The problem is when trying to remove those commands I’m constantly getting UTF-8 encoding errors because there are loads of invalid character sequences.
Why would MySQL encode a backup as UTF-8 if the data isn’t actually UTF-8? This feels like bad design to me.
Not sure if this helps you, but for anyone working with utf8 and MySQL, it’s worth reading up on the details of their Unicode support. Especially the part where it says that ‘utf8’ is an alias for ‘utf8mb3’, which may not be compatible with what other systems consider to be ‘utf8’. If you aren’t careful with this you will have problems, especially with high code points, like emoji.
Not only are there different character sets that seem like it’s Unicode, but the set in MySQL can change based on the session, the client, the server, the db , the table and the column. All six of them can have different encodings.
Just make sure all are using the same 4 byte Unicode. Different collation is ok when backing up because only important when comparing strings.
That’s… extremely useful to know and highlights the issues I have with databases like MySQL.
IMO, a DB should always have a type defined for a field, and if that type is UTF-8, and it means just the mb3 subset, you should only be able to store mb3 data in it. Not enforcing the field type is what leads to data-based function and security issues. There should also be restrictions on how data is loaded from fields depending on their type, with mb3 allowing for MySQL transform operations and binary requiring a straight read/write, with some process outside the DB itself handling the resulting binary data stream.
/rant
Character encoding and type coercion errors are so common. But a lot of bugs also come from programs trying to do “the right thing”. Like in OP’s case: they are just trying to import some data and maybe the data was never even intended to be interpreted as utf8, but the tool they are using to remove the commands wants to treat it that way.

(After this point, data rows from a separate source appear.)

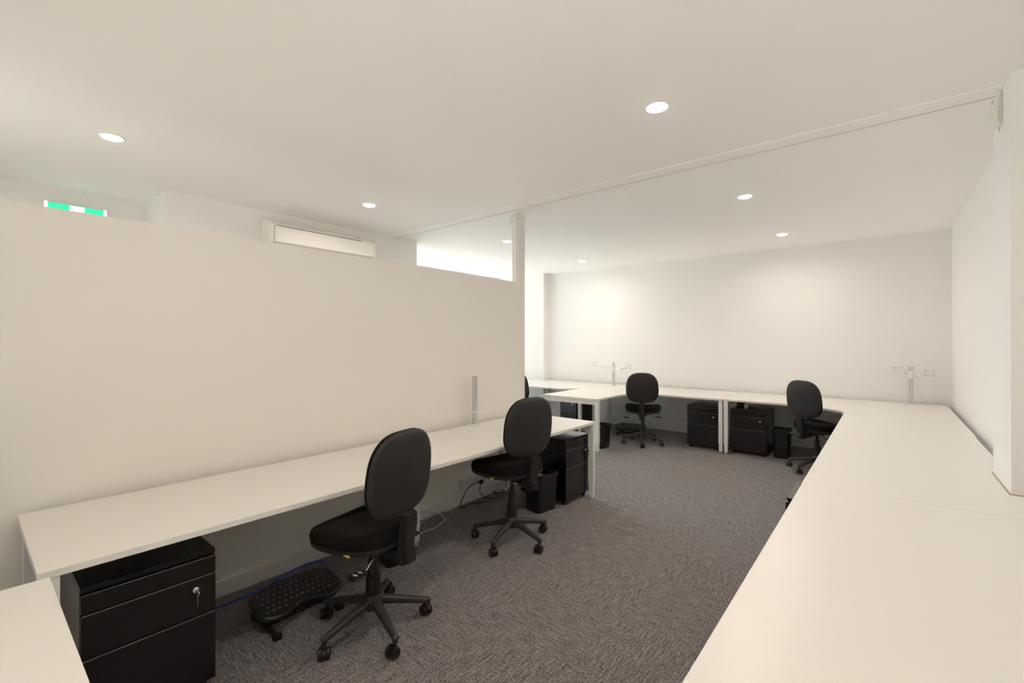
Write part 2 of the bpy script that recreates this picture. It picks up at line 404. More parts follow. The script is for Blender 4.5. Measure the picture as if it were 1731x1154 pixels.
t = MB(); t.prism([(-0.16, 0.10), (-0.115, 0.145), (-0.115, 0.115), (-0.075, 0.115), (-0.075, 0.085), (-0.115, 0.085), (-0.115, 0.055)], 0, 0.002); ar.merge(t, T(0, -0.067, 0) @ Matrix.Rotation(PI / 2, 4, 'X'))
ar.build('arrow_symbol', M['exitwhite'], e)

# sensor on the pier
e = empty('wall_sensor', 'slim white plastic sensor high on the left face of the right pier', 'sensor', (0.48, 3.60, 2.665), -PI / 2)
xprism(MB(), [(0, 0.0), (-0.030, 0.004), (-0.037, 0.05), (-0.034, 0.12), (-0.018, 0.20), (-0.006, 0.228), (0, 0.23)], -0.030, 0.030, 0.004).build('cover', M['ac'], e)
xprism(MB(), [(-0.003, 0.01), (-0.016, 0.014), (-0.020, 0.06), (-0.017, 0.12), (-0.008, 0.195), (-0.003, 0.215)], 0.0295, 0.0315).build('side_seam', M['whitecable'], e)
for z in (0.07, 0.145):
    MB().lathe([(0.009, -0.001), (0.009, 0.004), (0.006, 0.004), (0.006, 0.001)], (-0.004, -0.034, z), 14, Matrix.Rotation(PI / 2, 4, 'X')).build('sensor_eye', M['whitecable'], e)
MB().tube([(0.015, -0.008, 0.03), (0.01, -0.012, 0.01), (-0.004, -0.010, -0.02)], 0.003, 8, 4).build('lead', M['whitecable'], e)

# ------------------------------------------------------------------ desks
def leg(parent, x, y, wx=0.055, wy=0.042, top=DZ - TT, ang=0):
    mtx = T(x, y, 0) @ rotz(ang)
    m = MB().box(-wx / 2, wx / 2, -wy / 2, wy / 2, 0.125, top, bev=0.003, mtx=mtx)
    m.box(-wx / 2 + .004, wx / 2 - .004, -wy / 2 + .004, wy / 2 - .004, 0.022, 0.127, bev=0.002, mtx=mtx)
    lg = m.build('leg', M['edge'], parent)
    MB().lathe([(0.006, 0.024), (0.006, 0.010), (0.017, 0.009), (0.019, 0.0)], (x, y, 0), 14).build('levelling_foot', M['alu'], lg)
    return lg
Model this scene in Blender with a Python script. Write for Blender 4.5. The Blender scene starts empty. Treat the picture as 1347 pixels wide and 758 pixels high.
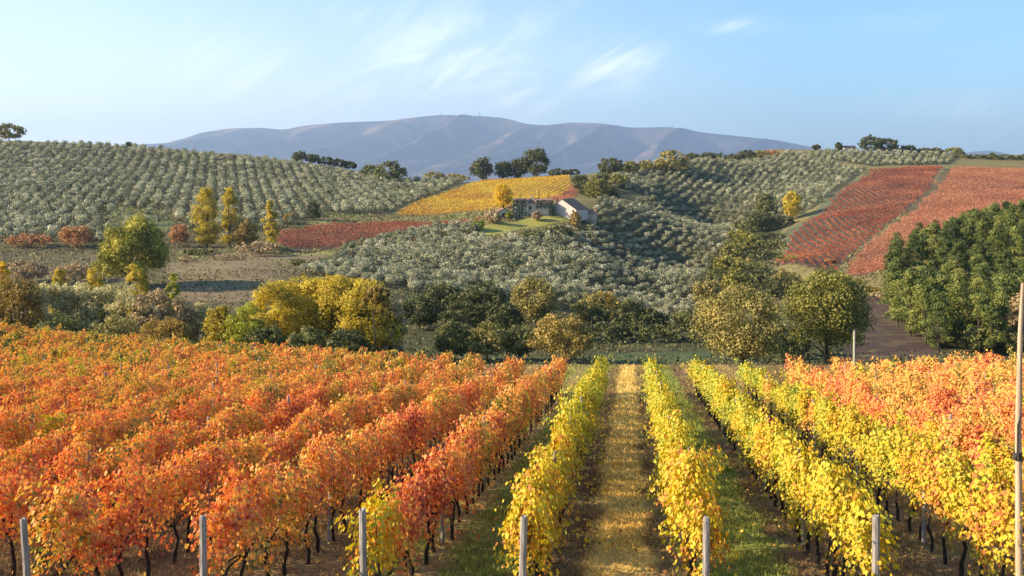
import bpy, math, numpy as np
from math import radians as R
SC = bpy.context.scene
COL = SC.collection
rng = np.random.default_rng(11)

# ------------------------------------------------------------------ camera
F, CX, HY = 1310.0, 673.5, 235.0            # focal length in photo pixels, centre column, horizon row
cam = bpy.data.objects.new('camera', bpy.data.cameras.new('camera')); COL.objects.link(cam)
cam.rotation_euler = (R(90), 0, 0)
cam.data.lens = 36 * F / 1347; cam.data.sensor_width = 36
cam.data.shift_y = (HY - 379) / 1347
cam.data.clip_start = 0.2; cam.data.clip_end = 60000
SC.camera = cam

# ------------------------------------------------------------------ light
SUN_EL, SUN_AZ = 26.0, -98.0                # azimuth clockwise from +Y (view direction)
W = bpy.data.worlds.new('World'); SC.world = W; W.use_nodes = True
nt = W.node_tree; nt.nodes.clear()
def N(nt, t, **k):
    n = nt.nodes.new(t)
    for a, v in k.items():
        if a[0] == '_': n.inputs[a[1:].replace('_', ' ')].default_value = v
        else: setattr(n, a, v)
    return n
def L(nt, a, b): nt.links.new(a, b)
def M2(nt, op, a, b=None, c=None, clamp=False):
    n = nt.nodes.new('ShaderNodeMath'); n.operation = op; n.use_clamp = clamp
    for i, v in enumerate((a, b, c)):
        if v is None: continue
        if isinstance(v, (int, float)): n.inputs[i].default_value = v
        else: nt.links.new(v, n.inputs[i])
    return n.outputs[0]
sky = N(nt, 'ShaderNodeTexSky', sky_type='NISHITA', sun_disc=False, sun_elevation=R(SUN_EL), sun_rotation=R(SUN_AZ),
        altitude=200, air_density=1.0, dust_density=1.3, ozone_density=3.0)
tc = N(nt, 'ShaderNodeTexCoord')
sx = N(nt, 'ShaderNodeSeparateXYZ'); L(nt, tc.outputs['Generated'], sx.inputs[0])
den = M2(nt, 'ADD', M2(nt, 'MAXIMUM', sx.outputs[2], 0), 0.10)
cu = M2(nt, 'DIVIDE', sx.outputs[0], den); cv = M2(nt, 'DIVIDE', sx.outputs[1], den)
cc = N(nt, 'ShaderNodeCombineXYZ'); L(nt, cu, cc.inputs[0]); L(nt, cv, cc.inputs[1])
mp = N(nt, 'ShaderNodeMapping'); mp.vector_type = 'TEXTURE'; mp.inputs['Rotation'].default_value = (0, R(-33), 0); mp.inputs['Scale'].default_value = (.42, .42, .09)
L(nt, tc.outputs['Generated'], mp.inputs[0])
n1 = N(nt, 'ShaderNodeTexNoise', _Scale=2.2, _Detail=10.0, _Roughness=0.66, _Distortion=1.2); L(nt, mp.outputs[0], n1.inputs['Vector'])
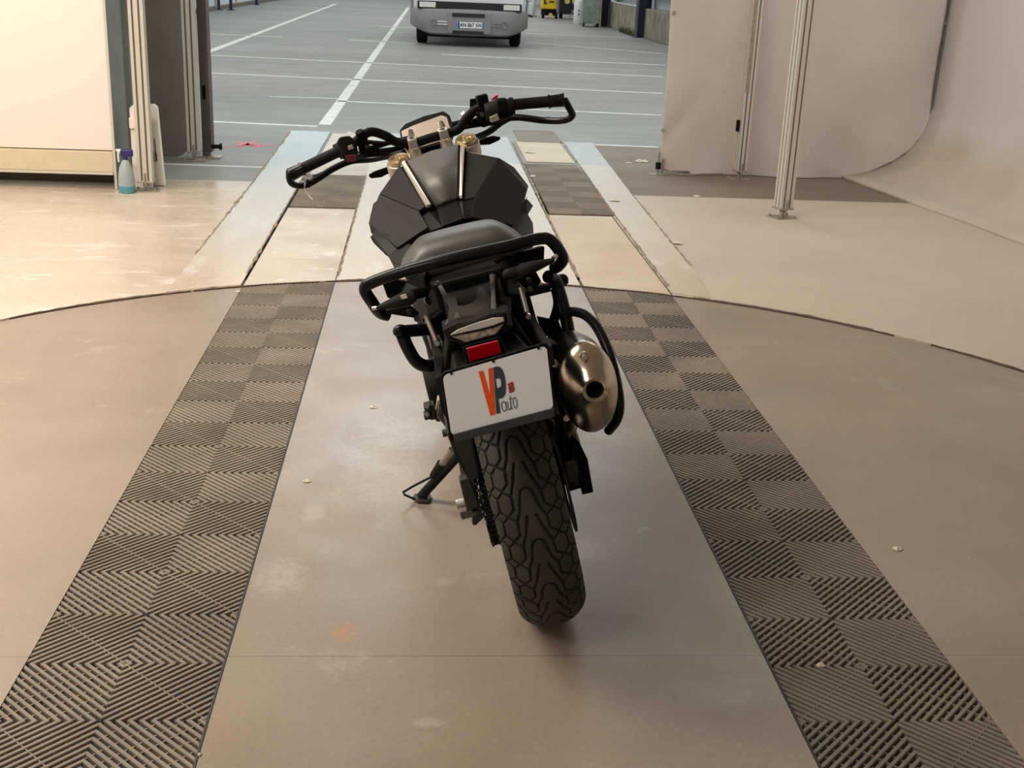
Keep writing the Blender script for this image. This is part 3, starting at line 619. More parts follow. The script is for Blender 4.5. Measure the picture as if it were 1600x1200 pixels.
# far wall and left wall of the hall (bright sheeting between navy posts)
wall('wall_end', (-1.0, 62, 2.5), (20, 0.2, 5.0), M['shed'])
dk = wall('wall_hall_right', (6.1, 40, 1.8), (0.1, 44, 3.6), M['conc'])
def left_y(px, py): return G(px, py)
A = G(318, 20.5); B = G(460, -3.0)
d = (B-A).normalized(); nrm = Vector((-d.y, d.x, 0)); s0 = A-d*14+nrm*0.16
b = MB(); L_ = 34
sh = empty('sheet_fence', tuple(s0), 'bright ribbed sheet partition along the left of the hall, behind the navy posts', 'partition'); sh.rotation_euler = (0, 0, math.atan2(d.y, d.x))
MB().box((L_/2, 0.0, 1.55), (L_, 0.06, 2.9)).build('bright_sheet', M['glasspane'], sh)
for z in (0.12, 0.55, 0.95, 1.35): MB().box((L_/2, -0.04, z), (L_, 0.03, 0.035)).build('rail', M['steel'], sh)
MB().box((L_/2, -0.01, 0.05), (L_, 0.09, 0.10)).build('dark_sill', M['aludark'], sh)
for k in range(9): MB().box((3.6*k+2.0, -0.05, 1.5), (0.04, 0.04, 2.9)).build('mullion', M['steel'], sh)
for px, py, wd, lab in ((341.6, 15.5, .09, 'navy post nearest the dark door jamb, left side of the hall'), (361, 16, .085, 'second navy post from the door jamb, standing on a wide base'),
                   (384, 7, .10, 'third navy post from the door jamb along the bright partition'), (401, 7.6, .09, 'fourth navy post from the door jamb, farthest along the partition')):
    g = G(px, py); r = empty('navy_post', (g.x, g.y, 0), lab, 'post', 'navy posts along the left of the hall')
    MB().box((0, 0, 1.6), (wd, wd, 3.2)).build('post_shaft', M['navy'], r); MB().box((0, 0, 0.012), (wd*2.6, wd*2.2, 0.024)).build('base_plate', M['navy'], r)

# ------------------------------------------------------------------ van
van = empty('camper_van', (0.895, 24.75, 0), 'white camper van with a grey front bumper, parked facing us in the hall', 'van')
van.rotation_euler = (0, 0, R_(-1.5))
def section(y, hw, z0, z1, rc=0.10, n=6):
    pts = []
    for (cx, cz, a0) in ((hw-rc, z1-rc, 0), (-hw+rc, z1-rc, 90), (-hw+rc, z0+rc, 180), (hw-rc, z0+rc, 270)):
        for k in range(n+1): a = R_(a0+90*k/n); pts.append(Vector((cx+rc*math.cos(a), y, cz+rc*math.sin(a))))
    return pts
MB().loft([section(0.05, 1.06, .70, 1.35, .08), section(0.10, 1.10, .66, 1.45, .10), section(0.75, 1.13, .45, 1.75, .12), section(1.2, 1.14, .40, 2.65, .2), section(1.8, 1.15, .40, 2.85, .2), section(6.2, 1.15, .40, 2.85, .2)]).build('body', M['vanw'], van, smooth=40)
MB().add([(-.98, .70, 1.68), (.98, .70, 1.68), (.92, 1.10, 2.35), (-.92, 1.10, 2.35)], [(0, 1, 2, 3)]).build('windscreen', M['vangl'], van, solid=0.02)
MB().box((0, 0.02, .765), (2.06, 0.10, .15)).build('black_grille_band', M['vanb'], van, bevel=0.01)
for s in (-1, 1):
    MB().box((s*.83, -0.035, .77), (.32, 0.03, .10)).build('headlamp', M['lens'], van, bevel=0.01)
bm_ = MB(); rings = []
for x in np.linspace(-1.18, 1.18, 25):
    u = abs(x)/1.18; yy = 0.42*u**6; zt = .71-.02*u; zb = .20+.02*u+.16*max(0, (u-.6)/.4)**1.6
    rings.append([Vector((x, -0.12+yy, zt)), Vector((x, -0.16+yy, zt-.05)), Vector((x, -0.17+yy, (zt+zb)/2)), Vector((x, -0.13+yy, zb+.03)), Vector((x, -0.08+yy, zb)), Vector((x, 0.45, zb+.04)), Vector((x, 0.45, zt))])
bmp = bm_.loft(rings).build('bumper', M['vang'], van, smooth=40)
MB().box((0.0, -0.165, .45), (.86, 0.04, .40)).build('bumper_centre', M['vang'], van, bevel=0.02)
for z, hh in ((.60, .075), (.275, .06)): MB().box((-0.02, -0.18, z), (.64 if z > .5 else .62, 0.03, hh)).build('air_slot', M['vanb'], van)
for s in (-1, 1):
    MB().lathe([(0.001, -.01), (.045, -.01), (.05, .015), (.06, .02), (.06, 0)], (s*.70, -0.155, .44), (0, -1, 0), 20).build('fog_recess', M['vang'], van, smooth=40)
    MB().box((s*.53, -0.172, .465), (.20, .02, .02)).box((s*.53, -0.172, .415), (.20, .02, .02)).build('bumper_slot', M['vanw'] if s < 0 else M['vang'], van)
    for y in (0.75, 4.9):
        MB().lathe([(.20, -.11), (.29, -.11), (.33, -.08), (.33, .08), (.29, .11), (.20, .11), (.18, .04), (.001, .04)], (s*.95, y, .33), (s, 0, 0), 32).build('wheel', M['rubber'], van, smooth=40)
    MB().box((s*1.16, 0.35, 1.45), (.05, .22, .5)).build('side_mirror', M['vanb'], van, bevel=0.02)
    MB().tube([(s*1.12, 0.3, .42), (s*1.16, .35, .9), (s*1.16, .4, 1.3)], 0.025, 8).build('trim_strip', M['vang'], van)
MB().box((0, 0.35, .22), (1.7, .5, .12)).build('axle', M['rubber'], van)
np_ = MB().box((0.03, -0.19, .415), (.52, .012, .115)).build('number_plate', M['platew'], van, bevel=0.003)
MB().box((-.208, -0.198, .415), (.04, .004, .112)).build('blue_band', M['eu'], np_)
MB().box((.272, -0.198, .415), (.03, .004, .112)).build('blue_band', M['eu'], np_)
def text_mesh(s, size, name, m_, parent, loc, rot, ext=0.002, sx=1.0):
    c = bpy.data.curves.new(name, 'FONT'); c.body = s; c.size = size; c.align_x = 'CENTER'; c.align_y = 'CENTER'; c.extrude = ext; c.offset = size*0.012
    o = bpy.data.objects.new(name, c); COL.objects.link(o); dg = bpy.context.evaluated_depsgraph_get()
    me = bpy.data.meshes.new_from_object(o.evaluated_get(dg)); bpy.data.objects.remove(o)
    o = bpy.data.objects.new(name, me); COL.objects.link(o); me.materials.clear(); me.materials.append(m_)
    o.parent = parent; o.location = loc; o.rotation_euler = rot; o.scale = (sx, 1, 1); return o
text_mesh('AN 867 XH', .105, 'plate_characters', M['rubber'], np_, (0.03, -0.199, .415), (R_(90), 0, 0), sx=.82)

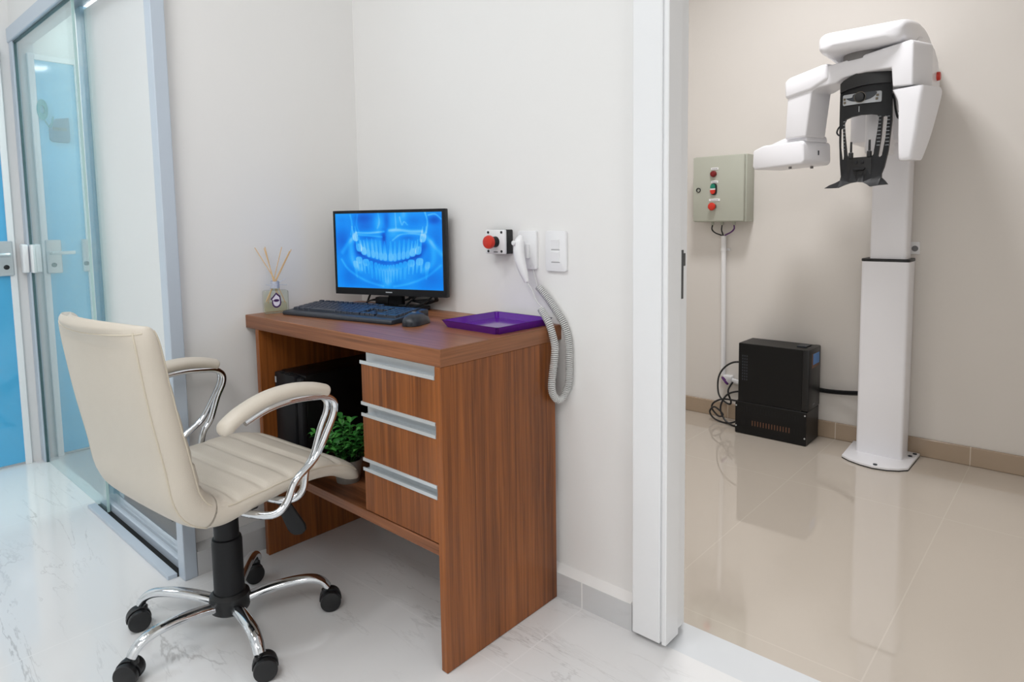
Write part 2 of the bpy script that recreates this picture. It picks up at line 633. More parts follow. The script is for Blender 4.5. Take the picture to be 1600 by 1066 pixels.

Sometimes the safest thing to do is to just assume data is binary until you care otherwise.
This is the right answer. I had the job of planning a schema update to fix this shitty design.
Saying that, unicode and character formats are incredibly complex things that are not easily implemented. For example two strings in utf-8 can contain the same number of characters but be hugely different in size (up to 3-4x different!). It’s well worth reading through some articles to get a feel of the important points.